Partimos al día siguiente para pasar dos días por nuestra cuenta en La Habana, alojados en el mítico Hotel Nacional. El día de vuelta a casa decidimos irnos al aeropuerto con mucha antelación y nos sorprendió que cuando pedimos un taxi al conserje, este nos indicara que estaba esperándonos un coche oficial. En efecto, allí estaba la reluciente furgoneta de Chomin. En el trayecto hacia el aeropuerto pasamos de la sorpresa inicial a la complaciente gratitud y a la creciente suspicacia sin solución de continuidad. Al bajarnos, Pilar me dijo: «Mira a esos de ahí que tienen pinta de policías, parece como si nos estuvieran acechando». Pasamos ante ellos esperando que nos interceptaran, pero se limitaron a observarnos con muestras de interés. Fue más tarde cuando oímos nuestros nombres y apellidos por el altavoz, conminándonos a que nos presentáramos en la policía de aduanas.

Una oficial muy nerviosa empezó a inspeccionar minuciosamente nuestras pertenencias, desmenuzó los sobres que llevábamos, e insistentemente nos preguntaba si llevábamos algunos «—-inos», una palabra que no recuerdo cuyo significado finalmente pedimos que nos aclarara. Ella tampoco sabía muy bien de qué se trataba, pero al final de muchas discusiones concluimos que andaba buscando tubitos Eppendorf, unos pequeños recipientes de plástico, de fondo cónico y con tapadera, en cuyo fondo se puede llevar ADN de forma prácticamente invisible. Nos dimos cuenta entonces de que éramos sospechosos de contrabando de material genético valioso procedente de los biotecnólogos cubanos. Pilar daba explicaciones mientras yo iba montando en cólera e insistía en que la policía hiciera que su jefe contactara con la oficina de Chomin, hasta que caí en la cuenta de que el registro no podía haber sido ordenado sino por el egregio personaje. Cuando estábamos convencidos de que nos dejaban en tierra, nos permitieron subir a bordo en el último momento posible. Al parecer, en los últimos meses se habían fugado, cargados de tubitos con todos sus hallazgos, dos subdirectores del Centro de La Habana: uno no volvió de un congreso en Canadá y el otro se marchó en patera. Por orden de Fidel, los investigadores, cubanos o no, estaban sometidos a estrecha vigilancia.

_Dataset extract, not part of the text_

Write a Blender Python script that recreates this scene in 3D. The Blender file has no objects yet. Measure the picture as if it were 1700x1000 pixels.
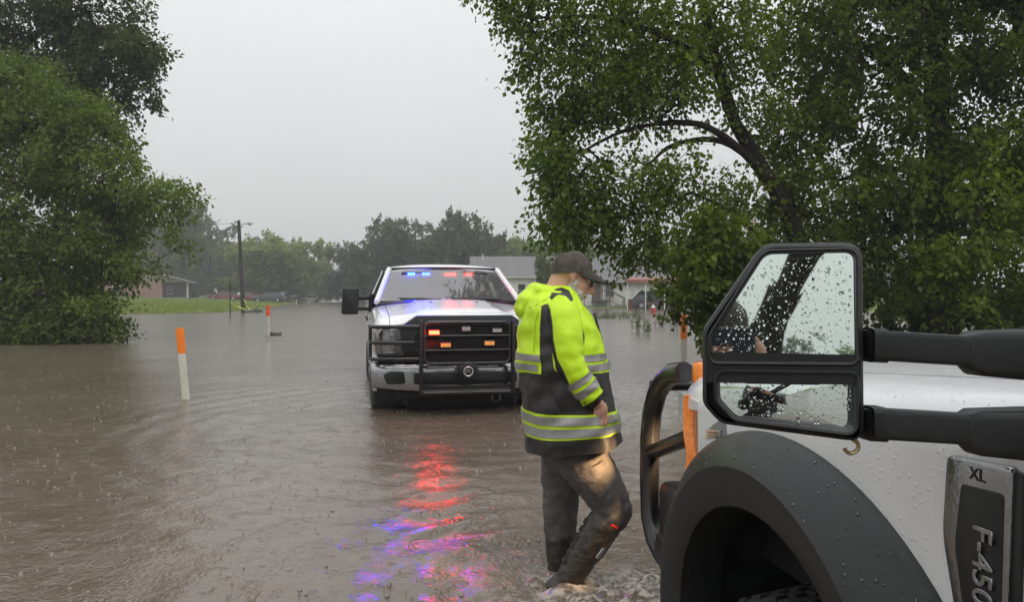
import bpy, bmesh, math, random
import numpy as np
from mathutils import Vector, Matrix, Euler, noise
from math import radians, sin, cos, pi, sqrt, exp

# ------------------------------------------------------------------ camera, sky, light, exposure
scene = bpy.context.scene
col = scene.collection
F = 1300.0                 # focal length in pixels of a 1700 px wide picture
CAMZ = 1.35                # eye height above the flood water (water level is z = 0)
cam_data = bpy.data.cameras.new('camera')
cam_data.sensor_width = 36.0
cam_data.lens = F / 1700.0 * 36.0
cam_data.clip_start = 0.05
cam_data.clip_end = 3000.0
cam = bpy.data.objects.new('camera', cam_data)
col.objects.link(cam)
cam.location = (0, 0, CAMZ)
cam.rotation_euler = (radians(90.0) - math.atan(10.0 / F), 0, 0)
scene.camera = cam

SUN_EL, SUN_AZ = radians(58), radians(200)
world = bpy.data.worlds.new('World')
scene.world = world
world.use_nodes = True
nt = world.node_tree
for n in list(nt.nodes):
    nt.nodes.remove(n)
w_out = nt.nodes.new('ShaderNodeOutputWorld')
w_bg = nt.nodes.new('ShaderNodeBackground')
w_sky = nt.nodes.new('ShaderNodeTexSky')
w_sky.sky_type = 'NISHITA'
w_sky.sun_disc = False
w_sky.sun_elevation = SUN_EL
w_sky.sun_rotation = SUN_AZ
w_sky.air_density = 2.0
w_sky.dust_density = 5.0
# a closed rain cloud deck: nearly even grey, a little brighter towards the zenith
w_tc = nt.nodes.new('ShaderNodeTexCoord')
w_sep = nt.nodes.new('ShaderNodeSeparateXYZ')
nt.links.new(w_tc.outputs['Generated'], w_sep.inputs[0])
w_ramp = nt.nodes.new('ShaderNodeValToRGB')
w_ramp.color_ramp.elements[0].position = 0.0
w_ramp.color_ramp.elements[0].color = (6.7, 6.85, 6.85, 1)
w_ramp.color_ramp.elements[1].position = 1.0
w_ramp.color_ramp.elements[1].color = (14.5, 14.6, 14.8, 1)
nt.links.new(w_sep.outputs['Z'], w_ramp.inputs[0])
w_noise = nt.nodes.new('ShaderNodeTexNoise')
w_noise.inputs['Scale'].default_value = 2.2
w_noise.inputs['Detail'].default_value = 3.0
nt.links.new(w_tc.outputs['Generated'], w_noise.inputs['Vector'])
w_mr = nt.nodes.new('ShaderNodeMapRange')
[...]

Nada más volver me lancé a leer vorazmente el libro Persona non grata, de Jorge Edwards, y allí, no faltaría más, aparecía el compañero Chomin, como secretario personal de Fidel, acompañando a éste, por ejemplo, hasta el límite de las aguas jurisdiccionales en el barco en que Allende vuelve a su país después de su conocida visita a Cuba. Si hubiera leído antes el libro, tal vez no me hubiera creído muchas de las incidencias que en él se cuentan.

En este mismo blog ya he contado el caso de los espías chinos que fueron sorprendidos cuando intentaban sacar de Estados Unidos semillas avanzadas que habían robado en los campos experimentales de algunas de las principales empresas del ramo. Entre los detenidos con las manos en la masa estaban el presidente y el jefe de investigación de la principal empresa china de semillas. El fiscal sólo logró la condena de los actores secundarios, pero los directivos y el Gobierno chino, que permite la venta de variedades robadas, se libraron de ser condenados. Ahora parece que China ha llegado a la conclusión de que, dados los riesgos del robo de propiedad intelectual ajena, lo mejor es comprarla. En efecto, hace unas semanas ha caído en manos de capital chino una de las mayores empresas de semillas.

A finales de los años ochenta, mi universidad vendió la licencia exclusiva de dos de mis patentes y la transferencia de material biológico a una multinacional con sede en Basilea. Cuando quise acordar, mi interlocutor residía en Carolina del Norte, después de dos grandes fusiones empresariales. Para cuando me comunicaron la expiración de las patentes, la empresa se había fusionado y cambiado varias veces de nombre y parece que volvía a tener sede en Europa. No sé qué habrá sido de mi material biológico, pero no me sorprendería que hubiese acabado en Pekín.